Denn in den Schulen wirken Mega-Probleme aufs Ungünstigste zusammen: zum einen das Auseinanderfallen der Gesellschaft in jene Menschen mit Chancen und Perspektive – und jene ohne. Die Probleme, die die Schulen stellvertretend für die Gesellschaft lösen sollen, werden groß und größer. Dazu kommt der Digitalisierungs- und Modernisierungsstau, der auch das Bildungssystem massiv bremst. Und dann ist da noch das Thema Fachkräftemangel.
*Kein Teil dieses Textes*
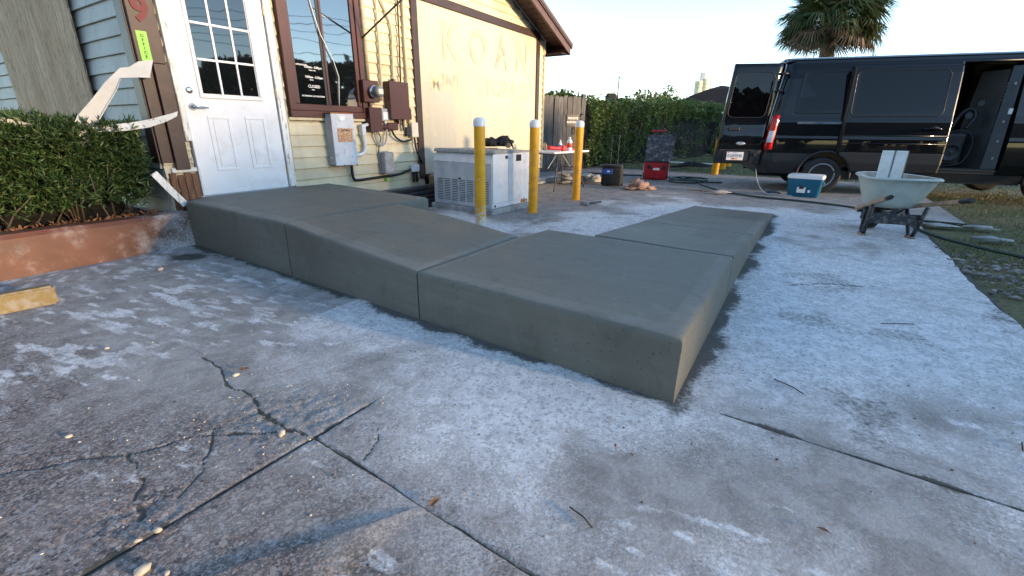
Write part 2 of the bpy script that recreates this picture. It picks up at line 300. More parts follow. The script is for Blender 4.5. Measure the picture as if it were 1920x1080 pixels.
def slab_mat():
    M = NT('weathered_concrete_slab'); g = M.n('NewGeometry'); P = g.outputs['Position']
    at = M.n('VertexColor', layer_name='stain'); sp = M.n('SeparateColor'); M.l(at.outputs[0], sp.inputs[0])
    wash, film, damp = sp.outputs[0], sp.outputs[1], sp.outputs[2]
    big = M.noise(P, .9, 6, .6, .4); mid = M.noise(P, 6, 8, .66, .6); fine = M.noise(P, 38, 6, .7); vf = M.noise(P, 150, 3, .6)
    vo = M.n('TexVoronoi', inp={'Scale': 165., 'Randomness': 1.}); M.l(P, vo.inputs['Vector'])
    va = M.n('SeparateColor'); M.l(vo.outputs['Color'], va.inputs[0])
    base = M.mix(M.mr(big, .32, .68), (.076, .068, .066), (.175, .155, .148)); base = M.mix(M.math('MULTIPLY', M.mr(M.noise(P, 2.7, 7, .68, .8), .47, .64), .6), base, (.055, .053, .057))
    vo2 = M.n('TexVoronoi', inp={'Scale': 78., 'Randomness': 1.}); M.l(P, vo2.inputs['Vector']); vb = M.n('SeparateColor'); M.l(vo2.outputs['Color'], vb.inputs[0])
    base = M.mix(M.math('MULTIPLY', M.mr(va.outputs[0], .5, .95), .85), base, (.38, .34, .33))
    base = M.mix(M.math('MULTIPLY', M.mr(vb.outputs[0], .88, .93), .7), base, (.42, .38, .35)); base = M.mix(M.math('MULTIPLY', M.mr(vb.outputs[1], .86, .92), .8), base, (.045, .045, .05))
    base = M.mix(M.math('MULTIPLY', M.mr(va.outputs[1], .78, .86), .75), base, (.33, .22, .17))
    base = M.mix(M.math('MULTIPLY', M.mr(fine, .5, .7), .6), base, (.05, .05, .055))
    base = M.mix(M.math('MULTIPLY', M.mr(M.noise(P, 11, 9, .72, 1.2), .565, .63), .6), base, (.40, .39, .40))
    fm = M.math('MULTIPLY', film, M.mr(M.math('ADD', mid, M.math('MULTIPLY', film, .35)), .45, .72))
    c = M.mix(M.math('MULTIPLY', fm, .78), base, M.mix(M.mr(mid, .35, .65), (.30, .288, .272), (.47, .455, .435)))
    wv = M.math('ADD', M.math('ADD', M.math('MULTIPLY', M.noise(P, 2.2, 14, .78, .6), .72), M.math('MULTIPLY', M.noise(P, 70, 5, .7), .52)), M.math('MULTIPLY', wash, .62))
    wk = M.mr(wv, .78, 1.10)
    wk = M.math('MULTIPLY', wk, M.mr(M.math('ADD', va.outputs[0], M.math('MULTIPLY', wash, .45)), .12, .55)); c = M.mix(M.math('MULTIPLY', wk, .86), c, M.mix(M.mr(M.noise(P, 13, 9, .75, .8), .36, .64), (.58, .583, .59), (.86, .86, .865)))
    c = M.mix(M.math('MULTIPLY', M.math('MULTIPLY', wk, M.mr(vb.outputs[0], .82, .88)), .5), c, (.26, .26, .262)); c = M.mix(M.math('MULTIPLY', M.math('MULTIPLY', wk, M.mr(M.noise(P, 1.7, 10, .7, .7), .52, .68)), .4), c, (.36, .362, .368))
    dv = M.mr(M.math('ADD', M.math('MULTIPLY', fine, .8), damp), .72, 1.05)
    c = M.mix(M.math('MULTIPLY', dv, .9), c, M.mix(vf, (.045, .045, .038), (.085, .083, .07)))
    M.col(c)
    h = M.math('ADD', M.math('MULTIPLY', va.outputs[2], M.math('SUBTRACT', 1., M.math('MULTIPLY', wk, .55))), M.math('MULTIPLY', fine, 1.3))
    h = M.math('ADD', h, M.math('MULTIPLY', vb.outputs[2], .9)); M.bump(h, .8, .006); M.set(Roughness=.88); M.b.inputs['Specular IOR Level'].default_value = .25; return M.m
MT['slab'] = slab_mat()
MT['joint'] = simple('joint_dirt', (.060, .054, .048), .95, scale=30, var=.4, bump=.8, bs=60)
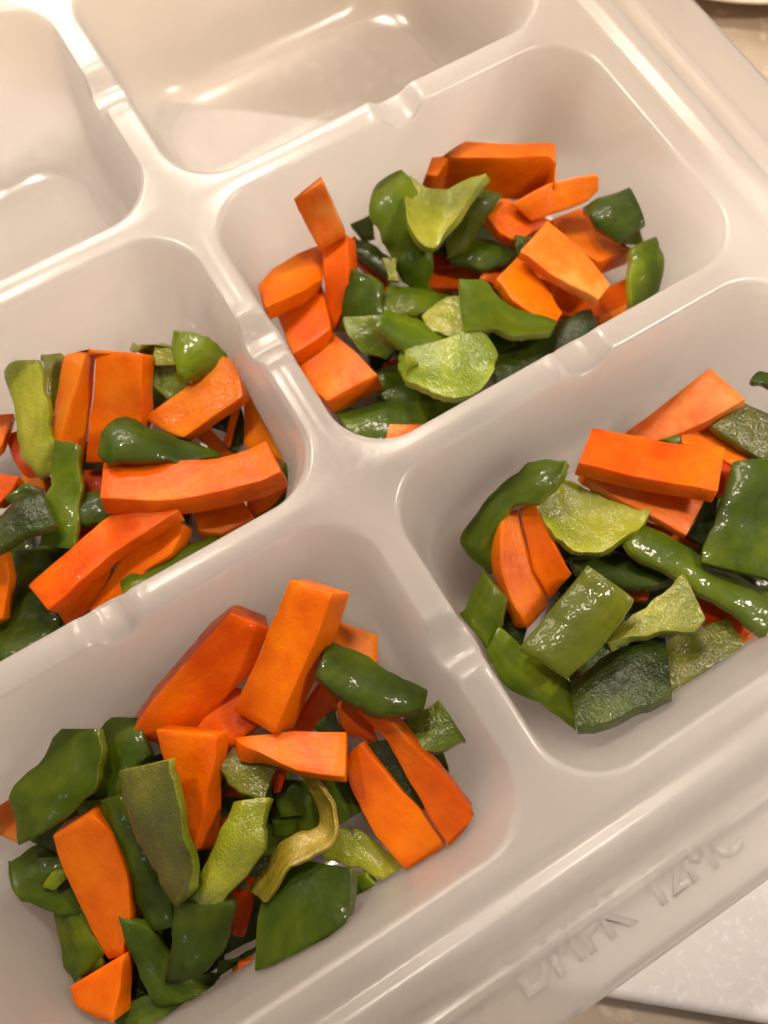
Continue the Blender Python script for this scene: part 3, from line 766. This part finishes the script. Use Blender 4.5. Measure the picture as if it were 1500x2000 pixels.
P_(C, 'flesh_light', 'light green pepper wedge tapering to a point beside the olive slab', [(1118, 1028, 1222, 1225), (1080, 1060, 1175, 1284), (1000, 1120, 1060, 1286), (890, 1200, 920, 1305), (760, 1315, 775, 1326)], (-.22, -.22, -.23, -.24, -.26), .03, .04, .06)
P_(C, 'flesh_dark', 'dark glistening pepper block at the bottom of the pile', [(600, 1450, 640, 1702), (760, 1375, 780, 1668), (880, 1320, 930, 1628), (1032, 1292, 1064, 1562)], (-.26, -.24), .11, .05, .05)
P_(C, 'flesh_olive', 'olive pepper slab with rough flesh, lowest on the right', [(1308, 1213, 1437, 1410), (1180, 1262, 1270, 1500), (1060, 1310, 1100, 1592), (955, 1560, 972, 1642)], (-.32, -.32), .03, .04, .04)
P_(C, 'skin_mid', 'long green pepper strip along the lower left side of the pile', [(285, 1255, 228, 1375), (390, 1350, 310, 1525), (520, 1430, 470, 1600), (605, 1500, 632, 1722)], (-.33, -.34), -.03, .035, .14)
P_(C, 'skin_mid', 'glossy pepper strip with a bright glint against the left wall', [(212, 1000, 320, 1130), (160, 1100, 295, 1235), (112, 1195, 235, 1342)], (-.32, -.35), .04, .035, .16)
P_(C, 'flesh_dark', 'dark pepper scrap between the split carrot and the olive slab', [(330, 1140, 280, 1250), (420, 1240, 385, 1360)], (-.39, -.39))
P_(C, 'flesh_dark', 'thin dark pepper strip above the dark glistening block', [(865, 1315, 875, 1345), (760, 1335, 775, 1395), (640, 1420, 660, 1475)], (-.245, -.25), 0, .025)
P_(C, 'flesh_dark', 'dark bumpy pepper patch below the bright carrot slab', [(1200, 700, 1285, 650), (1138, 842, 1225, 885)], (-.30, -.31))
P_(C, 'skin_mid', 'tiny green pepper corner behind the bright carrot slab', [(1030, 412, 1060, 425), (1110, 374, 1120, 424)], (-.27, -.27))
P_(C, 'skin_dark', 'dark pepper piece under the foot of the big dark slab', [(1195, 955, 1180, 1010), (1330, 985, 1320, 1060), (1560, 1040, 1560, 1130)], (-.30, -.30), 0, .035, .1)

# ---- front left compartment
D = 'D'
P_(D, 'skin_dark', 'dark pepper scrap buried under the centre of the pile', [(330, 560, 450, 1150), (560, 560, 640, 1150), (850, 600, 880, 1050)], (-.46, -.46))
P_(D, 'flesh_dark', 'dark pepper scrap buried under the lower pile', [(200, 900, 240, 1250), (420, 950, 460, 1330), (650, 950, 660, 1280)], (-.45, -.46))
P_(D, 'carrot', 'big carrot stick slanting up beside the tallest one', [(673, 148, 788, 196), (560, 275, 735, 320), (450, 405, 600, 455), (380, 502, 520, 546)], (-.15, -.20, -.26, -.31), -.05, .12)
P_(D, 'carrot', 'tallest carrot stick, thick and square-cut, on top of the pile', [(850, 50, 972, 92), (800, 165, 925, 222), (740, 305, 860, 368), (683, 430, 802, 497)], (-.04, -.09, -.15, -.21), .055, .12, wav=.002)
P_(D, 'carrot_light', 'light carrot block behind the tallest stick', [(985, 168, 975, 252), (1045, 188, 1040, 285), (1104, 208, 1104, 292)], (-.20, -.20), .03, .08)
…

Wer ein Schulbuch gerade halten kann, darf lehren

In manchen Bundesländern darf Grundschulkindern das Lesen, Schreiben und Rechnen beibringen, wer ein Schulbuch gerade halten kann. Denn sonst ist einfach niemand mehr da. So entsteht immenser Schaden in den Jahren, auf die es vielleicht am allermeisten ankommt: jene Jahre nämlich, in denen Kinder noch ganz von alleine Freude am Lernen haben und in denen es darauf ankommt, diese Freude zu hegen und zu pflegen. Ohne solides didaktisches Fundament geht das nicht.

Eigentlich wissen alle, wo es hingehen müsste für die Schulen. Doch die Wegstrecke scheint auch deshalb unbezwingbar, weil sechzehn Zuständige aus den Ländern und eine eigentlich Unzuständige im Bund mitreden.

Wer nicht zuständig ist, der muss umso mehr mit Ideen überzeugen. Das ist Bettina Stark-Watzinger bisher aber nicht geglückt. Der Freitag war ein Tag des Erfolgs für eine insgesamt erfolglose Ministerin. Im Lande ist sie weithin unbekannt, sie ist noch mit keiner Initiative, keiner eigenen Idee aufgefallen, die eine Debatte entfacht hätte.

Die SPD-Vorsitzende Saskia Esken

© Fotostand/Fotostand / Reuhl

Stattdessen sorgte am Tag der Verkündung die SPD-Vorsitzende und Bildungspolitikerin Saskia Esken für Aufsehen. Zwei Milliarden Euro pro Jahr würden gar nicht reichen, sagt sie. Das stimmt, zumal es geschicktes Politik-Marketing ist, überhaupt von dieser Summe zu sprechen. Denn die Länder können manches Geld, das sie auch bisher schon ausgegeben haben, anrechnen lassen.

Esken also will mehr, konkret zehn Milliarden Euro pro Jahr. Das ist eine gute Idee. Im Vergleich zu manch anderem, wofür problemlos Geld da ist, wäre es nicht unbezahlbar. Und in den Schulen wäre das Geld bestens investiert.